When it comes to cross-border business, it’s almost always personal. Imaging that politics is far removed from the public markets is naïve to say the least, especially when it comes to the world’s two largest economies.

The deadline for Chinese stocks listed on American exchanges is drawing nearer and Chinese state-owned enterprises listed in the U.S. sank in Hong Kong on Monday on dour sentiment.

Not helping matters, another U.S. congressional delegation has visited Taiwan, following in the wake of House of Representatives Speaker Nancy Pelosi’s visit to the island that Beijing considers a renegade province.

China Life Insurance, Aluminum Corp of China (-1.07%) and China Petroleum & Chemical (-0.24%) lost over 2% respectively in early trading, mirroring a decline in their American Depositary Receipts on Friday in U.S. trading.
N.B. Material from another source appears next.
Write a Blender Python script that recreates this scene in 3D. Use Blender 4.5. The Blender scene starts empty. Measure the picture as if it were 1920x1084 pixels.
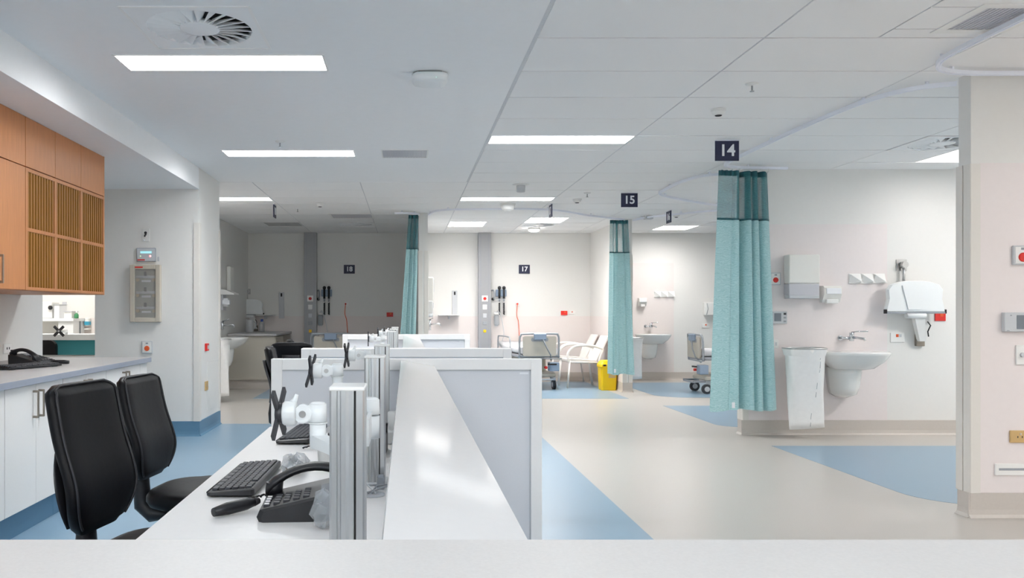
import bpy, bmesh, math, random
from mathutils import Vector, Matrix
random.seed(7)
sc = bpy.context.scene
COL = sc.collection

# ---------------------------------------------------------------- camera, world, exposure
# camera at (0, 0, CH), looking along +Y, frame shifted (architectural shift lens)
F, VX, VY, CH, H = 1541.0, 761.0, 586.0, 1.238, 2.686      # focal length and horizon in pixels of the 1920 px frame
cam = bpy.data.cameras.new('camera')
camo = bpy.data.objects.new('camera', cam)
COL.objects.link(camo)
camo.location = (0, 0, CH)
camo.rotation_euler = (math.pi / 2, 0, 0)
cam.sensor_width = 36
cam.lens = 36 * F / 1920
cam.shift_x = (960 - VX) / 1920
cam.shift_y = (VY - 542) / 1920
cam.clip_start = 0.05
cam.clip_end = 100
sc.camera = camo
w = bpy.data.worlds.new('world')
sc.world = w
w.use_nodes = True
w.node_tree.nodes['Background'].inputs[0].default_value = (0.8, 0.85, 0.9, 1)
w.node_tree.nodes['Background'].inputs[1].default_value = 0.02
sc.view_settings.view_transform = 'Standard'
sc.view_settings.look = 'None'
sc.view_settings.gamma = 1
sc.view_settings.use_curve_mapping = False
sc.view_settings.exposure = 0.13
sc.cycles.max_bounces = 12
sc.cycles.diffuse_bounces = 9
sc.cycles.glossy_bounces = 4
sc.cycles.transparent_max_bounces = 12
sc.cycles.sample_clamp_indirect = 6
sc.cycles.use_denoising = True
SPREAD = 0.7
LAMP_COOL = ((0.975, 0.99, 1.0), 46)       # corridor panels
LAMP_WARM = ((1.0, 0.958, 0.925), 58)       # bay panels


def X(px, Y): return (px - VX) * Y / F
def Z(py, Y): return CH - (py - VY) * Y / F


# ---------------------------------------------------------------- materials
def lin(v):
    v /= 255.0
    return v / 12.92 if v <= 0.04045 else ((v + 0.055) / 1.055) ** 2.4


def rgb(r, g, b): return (lin(r), lin(g), lin(b), 1)


MATS = {}


def mat(name, col, rough=0.5, metal=0.0, var=0.04, scale=60.0, bump=0.0, stretch=(1, 1, 1), coat=0.0, ior=1.45,
        spec=0.5):
    m = bpy.data.materials.new(name)
    m.use_nodes = True
    nt = m.node_tree
    p = nt.nodes['Principled BSDF']
    p.inputs['Roughness'].default_value = rough
    p.inputs['Metallic'].default_value = metal
    p.inputs['IOR'].default_value = ior
    p.inputs['Specular IOR Level'].default_value = spec
    p.inputs['Coat Weight'].default_value = coat
    tc = nt.nodes.new('ShaderNodeTexCoord')
    mp = nt.nodes.new('ShaderNodeMapping')
    mp.inputs['Scale'].default_value = stretch
    no = nt.nodes.new('ShaderNodeTexNoise')
    no.inputs['Scale'].default_value = scale
    no.inputs['Detail'].default_value = 4
    ra = nt.nodes.new('ShaderNodeMapRange')
    ra.inputs['From Min'].default_value = 0.25
    ra.inputs['From Max'].default_value = 0.75
    ra.inputs['To Min'].default_value = 1 - var
    ra.inputs['To Max'].default_value = 1 + var
    mul = nt.nodes.new('ShaderNodeVectorMath')
    mul.operation = 'SCALE'
    mul.inputs[0].default_value = col[:3]
    nt.links.new(tc.outputs['Object'], mp.inputs[0])
    nt.links.new(mp.outputs[0], no.inputs['Vector'])
    nt.links.new(no.outputs['Fac'], ra.inputs['Value'])
    nt.links.new(ra.outputs[0], mul.inputs['Scale'])
    nt.links.new(mul.outputs[0], p.inputs['Base Color'])
    if bump:
        bn = nt.nodes.new('ShaderNodeBump')
        bn.inputs['Strength'].default_value = bump
        bn.inputs['Distance'].default_value = 0.004
        nt.links.new(no.outputs['Fac'], bn.inputs['Height'])
        nt.links.new(bn.outputs[0], p.inputs['Normal'])
    MATS[name] = m
    return m


def emit(name, col, strength, spread=0.0):
    m = bpy.data.materials.new(name)
    m.use_nodes = True
    nt = m.node_tree
    p = nt.nodes['Principled BSDF']
    p.inputs['Base Color'].default_value = (0.8, 0.8, 0.8, 1)
    p.inputs['Emission Color'].default_value = (*col, 1)
    p.inputs['Emission Strength'].default_value = strength
    if spread:          # prismatic panel: throws less light sideways
        lw = nt.nodes.new('ShaderNodeLayerWeight'); lw.inputs['Blend'].default_value = 0.5
        s1 = nt.nodes.new('ShaderNodeMath'); s1.operation = 'SUBTRACT'; s1.inputs[0].default_value = 1.0
        s2 = nt.nodes.new('ShaderNodeMath'); s2.operation = 'POWER'; s2.inputs[1].default_value = spread
        s3 = nt.nodes.new('ShaderNodeMath'); s3.operation = 'MULTIPLY'; s3.inputs[1].default_value = strength
        nt.links.new(lw.outputs['Facing'], s1.inputs[1]); nt.links.new(s1.outputs[0], s2.inputs[0])
        nt.links.new(s2.outputs[0], s3.inputs[0]); nt.links.new(s3.outputs[0], p.inputs['Emission Strength'])
    return m


def see_through(name, col, alpha, rough=0.5):
    m = mat(name, col, rough, var=0.05)
    nt = m.node_tree
    p = nt.nodes['Principled BSDF']
    out = nt.nodes['Material Output']
    tr = nt.nodes.new('ShaderNodeBsdfTransparent')
    mx = nt.nodes.new('ShaderNodeMixShader')
    mx.inputs[0].default_value = alpha
    nt.links.new(tr.outputs[0], mx.inputs[1])
    nt.links.new(p.outputs[0], mx.inputs[2])
    nt.links.new(mx.outputs[0], out.inputs[0])
    return m


M_wall = mat('wall_paint', rgb(226, 225, 222), 0.6, var=0.008, scale=30)
M_pink = mat('wall_vinyl', rgb(229, 221, 220), 0.45, var=0.01, scale=30)
M_dado = mat('dado_vinyl', rgb(226, 218, 215), 0.45, var=0.01, scale=30)
M_plaster = mat('ceiling_paint', rgb(242, 243, 244), 0.7, var=0.008, scale=20)
M_tile = mat('tile_face', rgb(242, 242, 242), 0.8, var=0.02, scale=350, bump=0.05)
M_grid = mat('tile_grid', rgb(205, 207, 211), 0.6)
M_floor = mat('floor_vinyl', rgb(187, 182, 176), 0.30, var=0.04, scale=160)
M_blue = mat('blue_vinyl', rgb(130, 157, 177), 0.30, var=0.03, scale=160)
M_skirt = mat('skirting_vinyl', rgb(196, 189, 182), 0.5, var=0.02)
M_skirtb = mat('blue_skirting', rgb(92, 131, 158), 0.5, var=0.02)
M_guard = mat('guard_plastic', rgb(222, 218, 212), 0.4, var=0.01)
M_white = mat('white_laminate', rgb(232, 233, 235), 0.35, var=0.008)
M_desk = mat('desk_laminate', rgb(242, 239, 237), 0.28, var=0.012, scale=40)
M_gloss = mat('gloss_laminate', rgb(220, 218, 217), 0.085, var=0.01, ior=1.045)
M_counter = mat('counter_stone', rgb(202, 198, 195), 0.4, var=0.04, scale=420)
M_frame = mat('panel_frame_paint', rgb(242, 241, 240), 0.4, var=0.006)
M_infill = mat('panel_fabric', rgb(218, 220, 225), 0.7, var=0.02, scale=300, bump=0.05)
M_alu = mat('brushed_aluminium', rgb(205, 207, 208), 0.3, metal=0.9, var=0.03, scale=80, stretch=(8, 8, .3))
M_groove = mat('dark_groove', rgb(70, 68, 66), 0.6)
M_arm = mat('arm_white_plastic', rgb(232, 235, 236), 0.35, var=0.006)
M_black = mat('black_plastic', rgb(28, 29, 33), 0.4, var=0.08)
M_vesa = mat('black_powder_coat', rgb(46, 47, 52), 0.45, var=0.05)
M_leather = mat('black_vinyl', rgb(15, 15, 18), 0.42, var=0.12, scale=40, bump=0.10, spec=0.2)
M_shell = mat('chair_shell', rgb(38, 38, 42), 0.5, var=0.06)
M_key = mat('key_plastic', rgb(52, 53, 58), 0.5)
M_keylight = mat('key_print', rgb(225, 225, 225), 0.5)
M_screen = mat('grey_lcd', rgb(118, 124, 132), 0.25)
M_steel = mat('stainless', rgb(190, 190, 190), 0.28, metal=1.0, var=0.03)
M_nickel = mat('handle_nickel', rgb(150, 142, 132), 0.35, metal=0.9, var=0.03)
M_chrome = mat('chrome', rgb(205, 208, 212), 0.12, metal=1.0, var=0.01)
M_lam = mat('grey_worktop', rgb(184, 183, 184), 0.35, var=0.05, scale=260)
M_edge = mat('worktop_edge', rgb(150, 156, 168), 0.4, var=0.02)
M_cab = mat('cabinet_door', rgb(236, 234, 231), 0.45, var=0.006)
M_slat = mat('slat_ochre', rgb(142, 94, 26), 0.55, var=0.06, scale=40, stretch=(1, 1, .1))
M_slatback = mat('slat_backing', rgb(48, 29, 8), 0.7)
M_wood = mat('veneer', rgb(182, 121, 74), 0.42, var=0.10, scale=14, stretch=(6, 6, .5))
M_ceramic = mat('ceramic', rgb(236, 236, 233), 0.12, var=0.004)
M_dispw = mat('dispenser_white', rgb(232, 231, 226), 0.35, var=0.005)
M_dispg = mat('dispenser_smoke', rgb(196, 196, 202), 0.3, var=0.01)
M_plast = mat('white_plastic', rgb(232, 232, 230), 0.35, var=0.005)
M_plastg = mat('grey_plastic', rgb(196, 199, 203), 0.4, var=0.01)
M_midg = mat('mid_grey_plastic', rgb(150, 154, 160), 0.45, var=0.02)
M_red = mat('red_plastic', rgb(205, 40, 34), 0.4, var=0.02)
M_orange = mat('orange_plastic', rgb(214, 92, 48), 0.4, var=0.02)
M_yellow = mat('yellow_plastic', rgb(238, 196, 12), 0.4, var=0.02)
M_tan = mat('tan_plastic', rgb(196, 164, 112), 0.45, var=0.02)
M_beige = mat('beige_metal', rgb(192, 184, 170), 0.45, var=0.02)
M_bed = mat('bed_panel', rgb(190, 184, 172), 0.45, var=0.02)
M_bedtube = mat('bed_tube', rgb(165, 170, 176), 0.35, metal=0.5, var=0.02)
M_bedbox = mat('bed_control', rgb(140, 156, 176), 0.45, var=0.02)
M_sheet = mat('sheet', rgb(232, 233, 236), 0.8, var=0.02)
M_navy = mat('sign_navy', rgb(28, 32, 62), 0.45, var=0.02)
M_signw = mat('sign_white', rgb(238, 240, 244), 0.5, var=0.0)
M_track = mat('track_white', rgb(238, 241, 250), 0.4, var=0.01)
M_medcol = mat('service_column', rgb(158, 159, 162), 0.4, metal=0.2, var=0.02)
M_green = mat('green_plastic', rgb(66, 138, 92), 0.4)
M_teal = mat('teal_fabric', rgb(74, 152, 162), 0.8, var=0.06, scale=200)
M_cyan = mat('blue_label', rgb(70, 160, 190), 0.4)
M_rubber = mat('castor_rubber', rgb(60, 62, 66), 0.6)
M_chairw = mat('chair_white', rgb(243, 239, 235), 0.4, var=0.01)
M_dark = mat('dark_void', rgb(38, 38, 42), 0.7)
M_glass = see_through('valve_glass', rgb(190, 190, 186), 0.35, 0.08)
M_wrap = see_through('clear_wrap', rgb(190, 195, 200), 0.45, 0.15)
M_bag = mat('bag_film', rgb(246, 245, 243), 0.45, var=0.02, scale=25, bump=0.5)
M_bagc = M_bag
M_glow = emit('led_green', (0.2, 1.0, 0.6), 6)
M_lcd = emit('lcd_cyan', (0.05, 0.55, 0.62), 1.0)
M_ledr = emit('led_red', (1.0, 0.25, 0.25), 1.2)
M_ledg = emit('led_yellow_green', (0.45, 0.8, 0.3), 0.8)
M_lampc = emit('lamp_cool', *LAMP_COOL, SPREAD)
M_lampw = emit('lamp_warm', *LAMP_WARM, SPREAD)
M_lampd = emit('lamp_dimmed', LAMP_WARM[0], 7, SPREAD)
M_lampn = emit('lamp_cool_low', LAMP_COOL[0], 5, SPREAD)
M_fillr = emit('fill_cool_rear', LAMP_COOL[0], 155)  # strong glow for the two fill panels added behind the camera
M_lampq = emit('lamp_cool_mild', LAMP_COOL[0], 26, SPREAD)
M_lampm = emit('lamp_warm_mild', LAMP_WARM[0], 36, SPREAD)
M_lampb = emit('lamp_bay_near', LAMP_WARM[0], 32)
M_filld = emit('fill_bay_deep', LAMP_WARM[0], 62)  # glow for the fill panel added out of view in the bay
M_lampoff = mat('lamp_off', rgb(190, 190, 190), 0.5)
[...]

At the center of the delisting remains an ongoing accounting spat between Beijing and Washington, that would provide American regulators with greater access to the financial data of Chinese firms listed on American exchanges and which the U.S. insists is a necessary prerequisite for maintaining their listed status.

U.S.-listed Chinese firms have already started their exodus from American bourses, heading to exchanges in places like Hong Kong, but finding themselves less than welcome and hoping that Washington and Beijing will find a middle ground.

Some of China’s biggest state-owned airlines could join the exodus as well, denying the capital-intensive business from one the deepest and most liquid capital markets in the world.

Make no mistake about it, neither Washington nor Beijing will benefit from the exodus of Chinese companies listed on American exchanges, yet at the same time, the audit requests are not unreasonable as these firms ought not be allowed to operate to a different standard than the rest of corporate America.

Given that both China and the U.S. have much to lose, it’s entirely possible that an 11th hour deal is reached, with concessions on both sides, that could fuel a rebound in these companies both in Hong Kong and their depository receipts in the U.S. but that would be a highly risk-fueled trade, especially given the state of relations between the two capitals at the moment.